In addition to peoples’ SSNs, information about their mental health statuses, previous drug use, legal histories, and other highly sensitive information was confirmed to have been leaked. The OPM explained that the breach actually consisted of two individual attacks on its database. According to the OPM, anyone who registered for a background check after the year 2000 might have had their information scraped by an unauthorized.

Even more troubling is the fact that a large number of the people whose information was compromised didn’t necessarily give their information over to the OPM in the first place: 19.7 million of the compromised profiles were submitted themselves, but about 1.8 million of the people affected by the hack were spouses to those people.


"Since at least 2007, OPM leadership has been on notice about the vulnerabilities to its network and cybersecurity policies and practices," Jason Chaffetz, House Oversight Committee Chairman, said in a public statement.

Previously, Chaffetz led a group of vocal Republican agitators calling for the resignation of OPM Director Katherine Archuleta. Today, Chaffetz went on to further blame Archuleta and Donna Seymour, OPM’s Chief Information Officer.

"Director Archuleta and Ms. Seymour consciously ignored the warnings and failed to correct these weaknesses,” he said. “Their negligence has now put the personal and sensitive information of 21.5 million Americans into the hands of our adversaries."
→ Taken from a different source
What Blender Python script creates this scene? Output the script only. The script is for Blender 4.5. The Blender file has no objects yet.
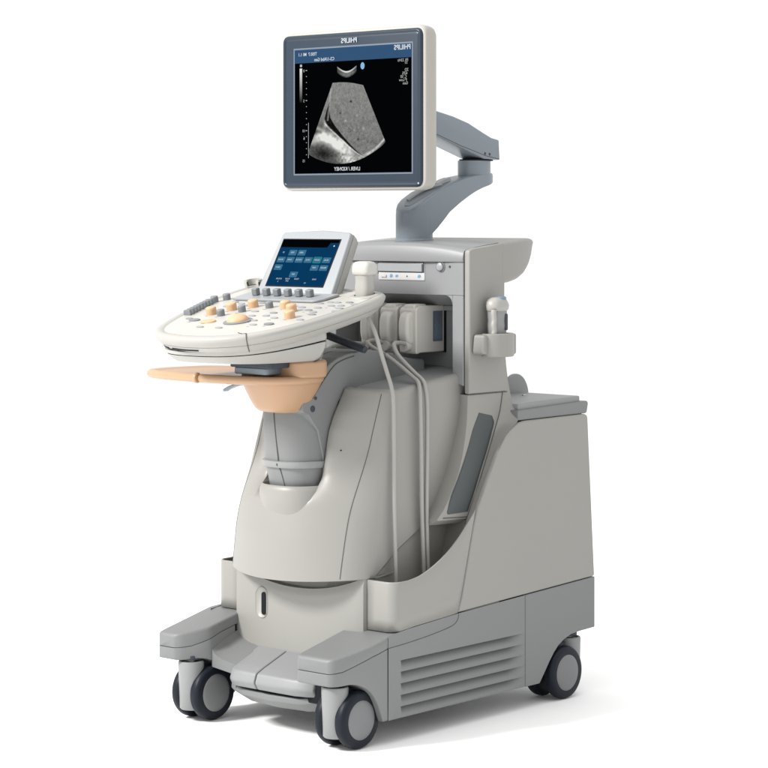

Archuleta, responding to Chaffetz’s renewed calls for her resignation, stood her ground, stating that she had no intention of stepping down.


"When I took office in late 2013, one of my priorities was to upgrade OPM's antiquated legacy systems," she said in a public statement of her own. "It is because of the efforts of OPM and its staff that we've been able to identify the breaches."

When asked to give a yes or no as to whether she would be quitting, she stated:

"No I am committed to the work that I am doing at OPM.”

UPDATE: Despite her earlier insistence that had no intentions of leaving her  post, OPM Director Katherine Archuleta has resigned.


"I write to you this afternoon to share that earlier today, I offered and the President accepted my resignation as the Director of the U.S. Office of Personnel Management," she wrote in a letter to OPM staff. "Leading this agency and serving with all of you has been the highlight of my career."